Bruno struggles with his family’s departure from Berlin and must leave behind all the things he feels are necessary for boyhood. When Bruno’s family moves to Out-With (a mispronunciation of Auschwitz), they leave behind their large house, their neighborhood and its daily rhythms, and, most importantly to Bruno, his three best friends for life. In more existential terms, Bruno loses his community, his understanding of home, and his companionship. He is isolated, confused, and lonely. At the beginning of the novel, Bruno thinks he wants to return to his home in Berlin, but his real goal is to reestablish those lost aspects of his life.

After the Fury—Bruno’s name for Hitler, the Führer—comes to their home in Berlin for dinner, Bruno’s father is promoted to the position of Commandant at Out-With The family must move from Berlin to an isolated house just outside the concentration camp with no community besides the soldiers under Father’s command.
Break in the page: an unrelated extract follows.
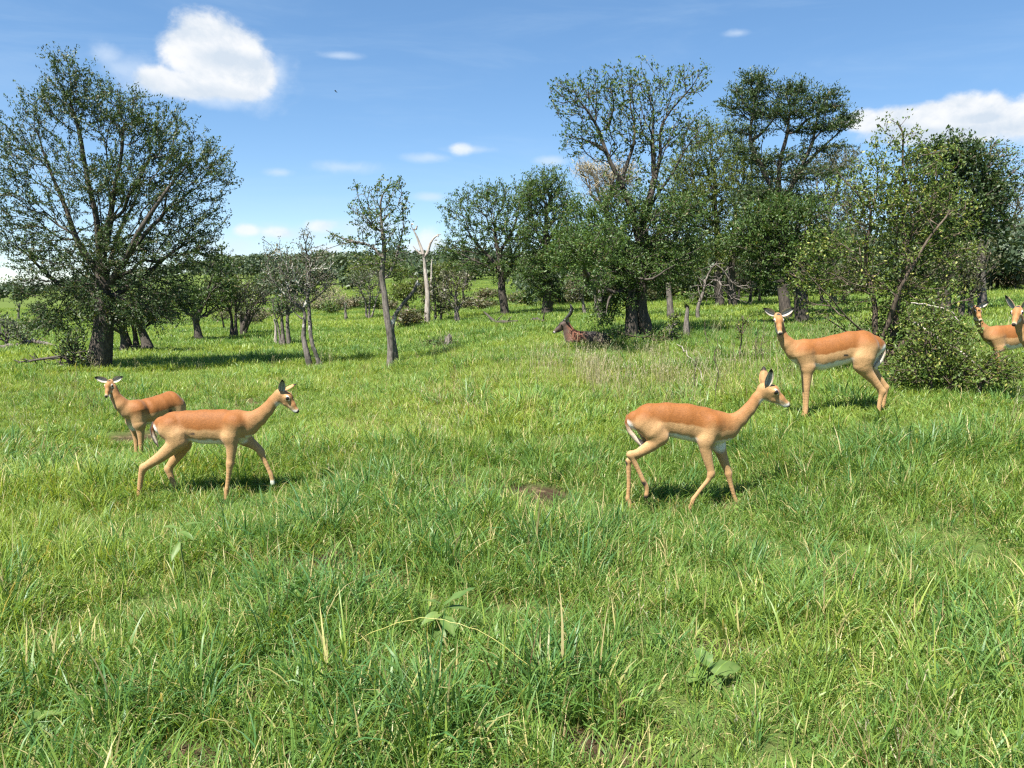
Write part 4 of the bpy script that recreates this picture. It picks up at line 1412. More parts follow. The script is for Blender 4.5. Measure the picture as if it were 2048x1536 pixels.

No one in their family is enthusiastic about the move, but Father, Mother, and Gretel all stress to Bruno that Father’s job is extremely important, and they are needed there.

At first, Bruno and Gretel have no one to socialize with and no way to spend their time. They are restless, lonely, and temperamental. They soon get a tutor and slowly develop new rhythms in their new house. Bruno gets used to the fact that it is smaller with less to explore, partly because he begins to explore outside the house instead. On his adventures, Bruno meets a boy on the other side of the fence named Shmuel. Bruno notices that Shmuel looks terribly unhealthy and sad, but he does not inquire because he doesn’t want to appear rude. Instead, the boys talk about what they have in common, and their lives before Out-With. The two become fast friends, and Bruno walks to meet Shmuel nearly every day, bringing food at Shmuel’s request.

When Bruno meets Shmuel, he is delighted to find they have so much in common because Bruno hears echoes of all his same losses in Shmuel’s story. Like Bruno, Shmuel was forced to leave his home and was separated from his community and friends. What Bruno does not understand, however, is the vast difference in scale between his life shift and Shmuel’s. The audience understands the far greater cost of what has been taken from Shmuel, a Jew in a concentration camp. He too has lost his community, his sense of home, and his companionship, but he has also been stripped of his basic human dignity, which Bruno retains. Shmuel was brought to Out-With as a prisoner, not as the son of a high-ranking military official.

After nearly a year of friendship, Shmuel’s father goes missing and Shmuel asks for Bruno’s help in looking for him. Bruno agrees to go under the fence into Out-With disguised as a Jew to help Shmuel search. Bruno recently had lice, so his hair is shaved like Shmuel’s and Shmuel steals clothes for Bruno to wear. Bruno successfully sneaks in and the two boys look for evidence that might lead to Shmuel’s dad. They find nothing, but a group of guards forces them on a march before Bruno can return home. Bruno and Shmuel, along with others in the camp, are marched into a gas chamber and the door closes. The reader with any knowledge of Holocaust history will understand the foreshadowing here: Bruno will never return home, but will instead be treated as a Jew and violently killed.

Ultimately, Bruno is a child in search of his childhood. When he moves to Out-With, he feels he has lost everything. Although Bruno knows nothing of the Holocaust, the novel assumes the reader does. Therefore, Bruno’s loss of childhood stands in for—and illuminates—the significantly larger loss of humanity on the other side of the fence. In Bruno’s relationship with Shmuel, connection and empathy become the glue that binds them. Bruno differs from the adults around him when he seeks a friend, while Father and the other soldiers treat the Jews as less than human. In the end, this deliberate dehumanization takes Shmuel’s and Bruno’s lives at the same time.

The novel ends with this: “Of course all this happened a long time ago and nothing like that could ever happen again. Not in this day and age.” We are meant to look beyond these simple, final words and see the dark, tongue-in-cheek truth. The tragedies of Bruno’s and Shmuel’s stories—and that of the Holocaust as a whole—are always possible as long as people lack empathy The storybook ending would leave Bruno and Shmuel’s tragic fate in the past, but this use of a limited narrator reminds us that life is not as tidy. The novel suggests the best way to ensure people live with human dignity is to continually seek community and connection in the people we meet, however we meet them.